A wide range of offenders will be eligible for the new tags, including those subject to court-imposed bail, community orders and suspended sentence orders, as well as those on Home Detention Curfew and indeterminate sentenced prisoners released by the Parole Board.
The new technology is also set to be piloted in London (by the London Mayor’s Office for Policing and Crime) to monitor offenders released from prison who have been convicted of knife crime offences.
Private Probation Firms in Administration
Private firms which manage thousands of offenders in Wales and south west England have gone into administration. Working Links community rehabilitation companies will hand over their work to a firm running the service in south east England.
A Ministry of Justice spokesman said: "We were aware of Working Links' financial situation and have taken action to ensure continuity of probation services. "That means probation officers will continue to be supported, offenders will be supervised, and the public will be protected. "The chief inspector's report on these CRCs lays bare their unacceptably poor performance and we will work closely with the new provider to urgently raise standards."
Independent Review of Drugs
In October, the Home Secretary announced that there would be a major independent review of drug misuse, building on the work under way since the government’s drug strategy was published in 2017.
Professor Dame Carol Black has been asked by the government to lead the review which will look at a wide range of issues, including the system of support and enforcement around drug misuse, in order to inform the consideration of what more can be done to tackle drug harms.
‘Minister for Crime plans to protect shop workers from violence’
The Minister for Crime, Safeguarding and Vulnerability, Victoria Atkins, is examining options for providing further protections for shop workers from violence and abuse. The call for evidence is intended to help strengthen the evidence base and look at all options for addressing these crimes.
The Home Office will additionally provide £50,000 of funding for a sector-led communications campaign to raise awareness of the wide ranging offences that may be used to address this behaviour.
Collision on the A149 at Sandringham
The Crown Prosecution Service has decided that no further action should be taken against a driver involved in a collision on the A149 at Sandringham.
Chris Long, Chief Crown Prosecutor for CPS East of England, said: “The CPS has carefully reviewed material submitted by the police in relation to a traffic collision on the A149 on 17 January this year. We took into account all of the circumstances in this case, including the level of culpability, the age of the driver and the surrender of the driving licence. We have decided that it would not be in the public interest to prosecute. All those involved in the collision have been informed and provided with a full explanation in writing.”
‘Monstrous behaviour under fire at criminal bar’
The Criminal Bar Association (CBA) has attacked ‘monstrous’ behaviour from some in senior positions who it says are holding back progress on wellbeing and diversity within the profession. In his weekly message published today CBA chair Chris Henley QC said he is ‘getting irritated’ by too much talk about diversity with ’nothing discernible’ happening.
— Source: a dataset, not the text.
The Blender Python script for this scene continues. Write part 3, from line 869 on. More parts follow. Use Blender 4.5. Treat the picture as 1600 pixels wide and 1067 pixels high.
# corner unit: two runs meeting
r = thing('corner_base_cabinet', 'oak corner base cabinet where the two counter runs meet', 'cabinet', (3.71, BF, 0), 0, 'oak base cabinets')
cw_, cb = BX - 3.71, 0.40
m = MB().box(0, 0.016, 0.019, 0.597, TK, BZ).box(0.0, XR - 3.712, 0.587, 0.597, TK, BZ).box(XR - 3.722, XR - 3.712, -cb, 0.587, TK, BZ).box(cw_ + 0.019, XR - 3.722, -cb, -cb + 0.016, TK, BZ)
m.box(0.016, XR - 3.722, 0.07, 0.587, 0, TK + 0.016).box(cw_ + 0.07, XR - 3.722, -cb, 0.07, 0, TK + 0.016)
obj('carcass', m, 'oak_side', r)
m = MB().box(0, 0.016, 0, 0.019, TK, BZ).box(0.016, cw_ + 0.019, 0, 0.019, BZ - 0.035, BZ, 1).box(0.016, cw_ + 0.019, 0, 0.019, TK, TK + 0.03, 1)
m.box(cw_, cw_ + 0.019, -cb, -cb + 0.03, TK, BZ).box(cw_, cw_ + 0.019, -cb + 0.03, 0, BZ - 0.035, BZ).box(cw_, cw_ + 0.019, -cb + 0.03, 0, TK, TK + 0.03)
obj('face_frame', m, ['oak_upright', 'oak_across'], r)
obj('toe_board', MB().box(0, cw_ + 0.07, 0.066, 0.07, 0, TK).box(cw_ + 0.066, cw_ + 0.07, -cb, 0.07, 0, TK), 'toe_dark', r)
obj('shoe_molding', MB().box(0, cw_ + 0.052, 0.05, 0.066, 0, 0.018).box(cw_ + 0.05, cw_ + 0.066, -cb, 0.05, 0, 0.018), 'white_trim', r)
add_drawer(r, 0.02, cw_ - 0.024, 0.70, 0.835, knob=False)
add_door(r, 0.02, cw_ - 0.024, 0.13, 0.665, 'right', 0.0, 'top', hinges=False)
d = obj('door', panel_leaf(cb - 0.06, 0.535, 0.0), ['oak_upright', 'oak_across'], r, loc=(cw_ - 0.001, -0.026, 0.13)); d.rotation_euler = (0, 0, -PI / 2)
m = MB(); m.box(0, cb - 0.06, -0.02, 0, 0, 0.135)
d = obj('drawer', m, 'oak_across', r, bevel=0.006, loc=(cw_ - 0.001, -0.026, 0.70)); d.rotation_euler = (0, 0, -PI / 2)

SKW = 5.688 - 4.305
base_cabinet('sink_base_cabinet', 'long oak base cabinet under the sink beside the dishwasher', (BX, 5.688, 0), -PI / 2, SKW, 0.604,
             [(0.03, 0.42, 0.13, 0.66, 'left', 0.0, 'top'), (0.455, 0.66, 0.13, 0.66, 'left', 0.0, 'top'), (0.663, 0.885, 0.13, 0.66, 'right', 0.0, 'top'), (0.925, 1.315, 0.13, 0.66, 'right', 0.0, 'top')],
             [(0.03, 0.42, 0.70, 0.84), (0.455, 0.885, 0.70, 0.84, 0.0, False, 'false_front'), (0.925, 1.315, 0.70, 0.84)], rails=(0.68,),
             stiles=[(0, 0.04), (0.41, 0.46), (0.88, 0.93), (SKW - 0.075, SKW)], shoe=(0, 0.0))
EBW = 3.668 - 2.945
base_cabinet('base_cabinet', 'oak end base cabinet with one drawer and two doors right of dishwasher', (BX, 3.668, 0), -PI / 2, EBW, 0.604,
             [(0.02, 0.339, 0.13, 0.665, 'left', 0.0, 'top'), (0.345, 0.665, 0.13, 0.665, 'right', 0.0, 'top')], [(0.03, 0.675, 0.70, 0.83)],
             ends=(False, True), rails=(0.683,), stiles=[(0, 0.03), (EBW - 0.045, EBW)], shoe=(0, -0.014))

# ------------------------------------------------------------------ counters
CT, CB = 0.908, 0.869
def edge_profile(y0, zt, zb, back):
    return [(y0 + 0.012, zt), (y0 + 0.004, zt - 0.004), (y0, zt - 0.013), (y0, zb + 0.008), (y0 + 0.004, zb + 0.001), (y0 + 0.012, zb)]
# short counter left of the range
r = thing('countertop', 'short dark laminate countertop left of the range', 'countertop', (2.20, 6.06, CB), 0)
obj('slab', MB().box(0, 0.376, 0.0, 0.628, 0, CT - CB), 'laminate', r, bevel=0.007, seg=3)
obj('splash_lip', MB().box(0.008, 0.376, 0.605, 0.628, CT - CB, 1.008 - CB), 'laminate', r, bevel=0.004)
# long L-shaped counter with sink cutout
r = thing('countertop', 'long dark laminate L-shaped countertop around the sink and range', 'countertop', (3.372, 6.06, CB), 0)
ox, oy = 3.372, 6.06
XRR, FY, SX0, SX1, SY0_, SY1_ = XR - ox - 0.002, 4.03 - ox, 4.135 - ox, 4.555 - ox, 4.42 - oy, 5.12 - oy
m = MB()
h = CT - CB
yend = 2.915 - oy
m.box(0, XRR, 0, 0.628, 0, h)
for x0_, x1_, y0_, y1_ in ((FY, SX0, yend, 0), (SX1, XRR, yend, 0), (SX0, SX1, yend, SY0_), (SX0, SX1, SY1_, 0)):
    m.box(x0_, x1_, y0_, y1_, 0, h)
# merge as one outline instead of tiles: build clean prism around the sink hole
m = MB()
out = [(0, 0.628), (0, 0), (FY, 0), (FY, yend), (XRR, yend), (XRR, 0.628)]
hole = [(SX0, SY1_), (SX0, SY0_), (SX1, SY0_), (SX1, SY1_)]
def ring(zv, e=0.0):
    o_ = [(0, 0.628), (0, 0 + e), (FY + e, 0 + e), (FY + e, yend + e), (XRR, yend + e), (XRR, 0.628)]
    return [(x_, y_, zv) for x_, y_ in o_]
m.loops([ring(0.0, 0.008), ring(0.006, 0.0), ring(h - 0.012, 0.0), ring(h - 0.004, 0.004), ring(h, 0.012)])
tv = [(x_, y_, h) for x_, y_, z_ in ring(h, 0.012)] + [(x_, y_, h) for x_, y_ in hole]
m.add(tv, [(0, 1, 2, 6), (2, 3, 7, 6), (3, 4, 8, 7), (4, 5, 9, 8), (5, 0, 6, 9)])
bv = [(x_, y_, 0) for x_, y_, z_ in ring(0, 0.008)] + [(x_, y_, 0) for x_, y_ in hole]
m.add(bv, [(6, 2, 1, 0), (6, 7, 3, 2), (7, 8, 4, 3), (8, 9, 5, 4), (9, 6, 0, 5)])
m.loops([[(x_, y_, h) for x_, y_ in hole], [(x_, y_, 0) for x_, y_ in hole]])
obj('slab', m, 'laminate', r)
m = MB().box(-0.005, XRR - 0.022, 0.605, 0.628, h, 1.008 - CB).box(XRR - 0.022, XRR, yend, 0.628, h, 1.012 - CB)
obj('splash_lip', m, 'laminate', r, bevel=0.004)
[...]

Henley said many senior roles are occupied by people who have ‘never changed a nappy, had years of interrupted sleep, or the daily admin of kids, and who practised at a time when the work was plenty and the fees were "wow"’. ‘They all have a choice, to continue to manage an orderly decline and withering of the publicly funded profession or to fight for it. Imagination, courage and a little humility will save us,’ he said. ‘It is patently not being taken sufficiently seriously.’
Cases
R v Cheeseman [2019] EWCA Crim 149
The appellant sought to rely upon what is colloquially described as the "householder defence" introduced by way of amendment into section 76 of the Criminal Justice and Immigration Act 2008 ("the 2008 Act") by the Crime and Courts Act 2013. The judge ruled that the householder defence applied only to cases where the person injured as a result of the use of self-defence was an intruder, rather than somebody who had entered the premises lawfully but thereafter become a trespasser. Moreover, he ruled that there was no evidence that the defendant believed that Lance Corporal Lindley was a trespasser.
Subsection 8A(d) is concerned with the belief of the defendant whether the person concerned was in, or entering, the building or part as a trespasser, not a belief whether the person entered the building as a trespasser.
The defence is not directly concerned with the question whether someone was or was not a trespasser but rather the defendant's belief. No doubt, the clearer it is that someone was a trespasser the more readily a jury will not be troubled by the issue whether the defendant did or did not hold the belief.